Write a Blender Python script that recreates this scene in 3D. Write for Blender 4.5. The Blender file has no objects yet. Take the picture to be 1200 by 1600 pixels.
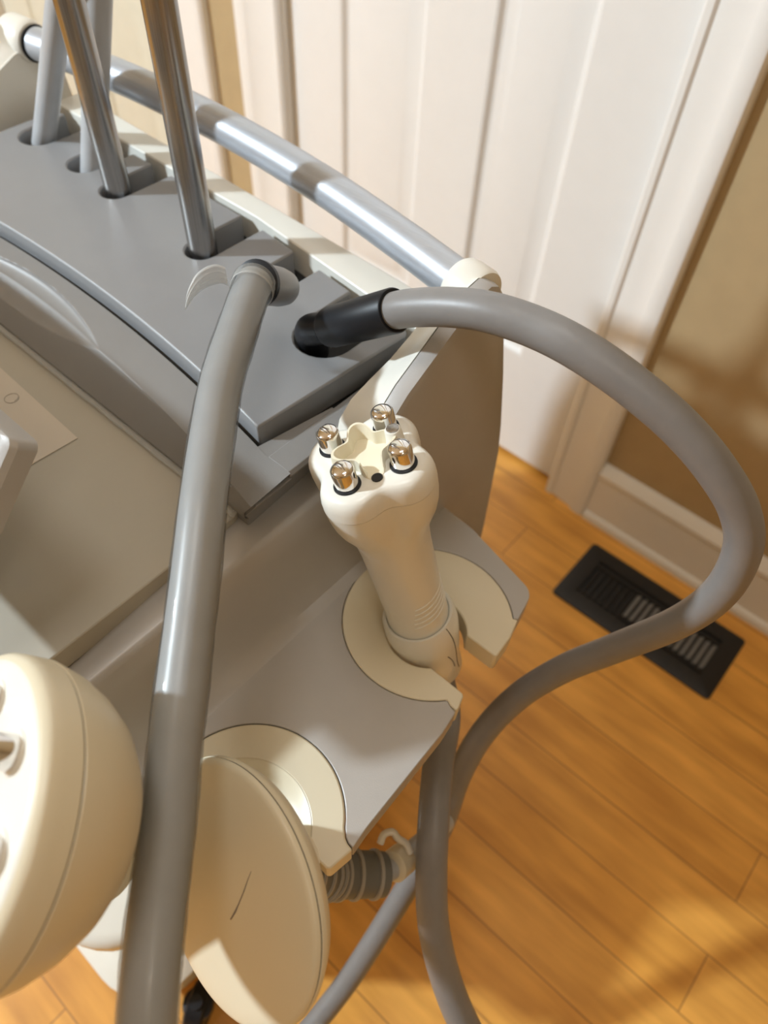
import bpy, bmesh, math, random
from mathutils import Vector, Matrix
random.seed(7)
C = bpy.context.scene.collection
PI = math.pi

# ------------------------------------------------------------------ camera
FPX = 1165.5
CAM = Vector((0, 0, 1.10))
RX = Vector((0.75115716, 0.65914287, 0.03596653))      # camera right in world
DN = Vector((0.53946622, -0.58154820, -0.60891534))    # camera down
FW = Vector((-0.38044593, 0.47679384, -0.79241941))    # camera forward
cd = bpy.data.cameras.new('camera'); cam = bpy.data.objects.new('camera', cd); C.objects.link(cam)
cam.matrix_world = Matrix(((RX.x, -DN.x, -FW.x, CAM.x), (RX.y, -DN.y, -FW.y, CAM.y), (RX.z, -DN.z, -FW.z, CAM.z), (0, 0, 0, 1)))
cd.sensor_fit = 'VERTICAL'; cd.sensor_height = 36; cd.sensor_width = 27; cd.lens = FPX / 1600 * 36
cd.clip_start = 0.02; cd.clip_end = 50
cd.dof.use_dof = True; cd.dof.focus_distance = 0.43; cd.dof.aperture_fstop = 6.5
bpy.context.scene.camera = cam

# ------------------------------------------------------------------ world, lights, exposure
S = bpy.context.scene
S.view_settings.view_transform = 'Standard'; S.view_settings.look = 'None'
S.view_settings.gamma = 1; S.view_settings.use_curve_mapping = False
S.view_settings.exposure = 0.0
w = bpy.data.worlds.new('world'); S.world = w; w.use_nodes = True
w.node_tree.nodes['Background'].inputs[0].default_value = (0.90, 0.95, 1.0, 1)
w.node_tree.nodes['Background'].inputs[1].default_value = 0.10


def area(name, loc, target, size, power, col, shape='DISK'):
    l = bpy.data.lights.new(name, 'AREA'); l.shape = shape; l.size = size; l.energy = power; l.color = col
    o = bpy.data.objects.new(name, l); C.objects.link(o); o.location = loc
    o.rotation_euler = (Vector(target) - Vector(loc)).to_track_quat('-Z', 'Y').to_euler()
    return o


area('ceiling_spot_light', (-2.45, -1.75, 2.42), (-0.3, 0.5, 0.5), 0.16, 128, (0.78, 0.91, 1.0))
area('added_fill_light', (1.1, -0.6, 2.44), (1.1, -0.6, 0), 0.5, 6, (1.0, 0.92, 0.78))  # added lamp without a known fixture, lifts the floor on the right
area('added_fill_light', (-0.35, 0.05, 2.44), (-0.35, 0.05, 0), 0.5, 5, (0.95, 0.96, 0.94))  # added overhead lamp, brightens deck and shelf tops but not the drawer front

# ------------------------------------------------------------------ helpers


def ray(px, py):
    return RX * ((px - 600) / FPX) + DN * ((py - 800) / FPX) + FW


def atz(px, py, z):
    r = ray(px, py); return CAM + r * ((z - CAM.z) / r.z)


def aty(px, py, y):
    r = ray(px, py); return CAM + r * (y / r.y)


def atx(px, py, x):
    r = ray(px, py); return CAM + r * (x / r.x)


def atd(px, py, d):
    return CAM + ray(px, py).normalized() * d


def obj(name, bm, mat, parent=None, smooth=True, bevel=0, seg=2, angle=40, sub=0, recalc=True):
    if recalc: bmesh.ops.recalc_face_normals(bm, faces=bm.faces)
    me = bpy.data.meshes.new(name); bm.to_mesh(me); bm.free()
    o = bpy.data.objects.new(name, me); C.objects.link(o)
    for m in (mat if isinstance(mat, (list, tuple)) else [mat]): me.materials.append(m)
    if smooth:
        for p in me.polygons: p.use_smooth = True
        me.set_sharp_from_angle(angle=math.radians(angle))
    if bevel:
        b = o.modifiers.new('bevel', 'BEVEL'); b.width = bevel; b.segments = seg; b.limit_method = 'ANGLE'
        b.angle_limit = math.radians(35); b.harden_normals = False
    if sub:
        s = o.modifiers.new('sub', 'SUBSURF'); s.levels = sub; s.render_levels = sub
    if parent: o.parent = parent; o.matrix_parent_inverse = parent.matrix_world.inverted()
    return o


def thing(name, label, cat, loc=(0, 0, 0), group=None):
    o = bpy.data.objects.new(name, None); C.objects.link(o); o.location = loc
    o['label'] = label; o['category'] = cat
    if group: o['group'] = group
    bpy.context.view_layer.update()
    return o


def struct(name, bm, mat, **k):
    o = obj(name, bm, mat, **k); o['kind'] = 'structure'; return o


def box(bm, a, b):
    vs = [bm.verts.new((x, y, z)) for z in (a[2], b[2]) for y in (a[1], b[1]) for x in (a[0], b[0])]
    for f in ((0, 1, 3, 2), (4, 6, 7, 5), (0, 4, 5, 1), (2, 3, 7, 6), (0, 2, 6, 4), (1, 5, 7, 3)):
        bm.faces.new([vs[i] for i in f])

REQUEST
Leave the pictures out and please restate exactly the lines running from the start of the material through the one with "PI = math.pi".

RESULT FOR THIS EXERCISE
Write a Blender Python script that recreates this scene in 3D. Write for Blender 4.5. The Blender file has no objects yet. Take the picture to be 1200 by 1600 pixels.
import bpy, bmesh, math, random
from mathutils import Vector, Matrix
random.seed(7)
C = bpy.context.scene.collection
PI = math.pi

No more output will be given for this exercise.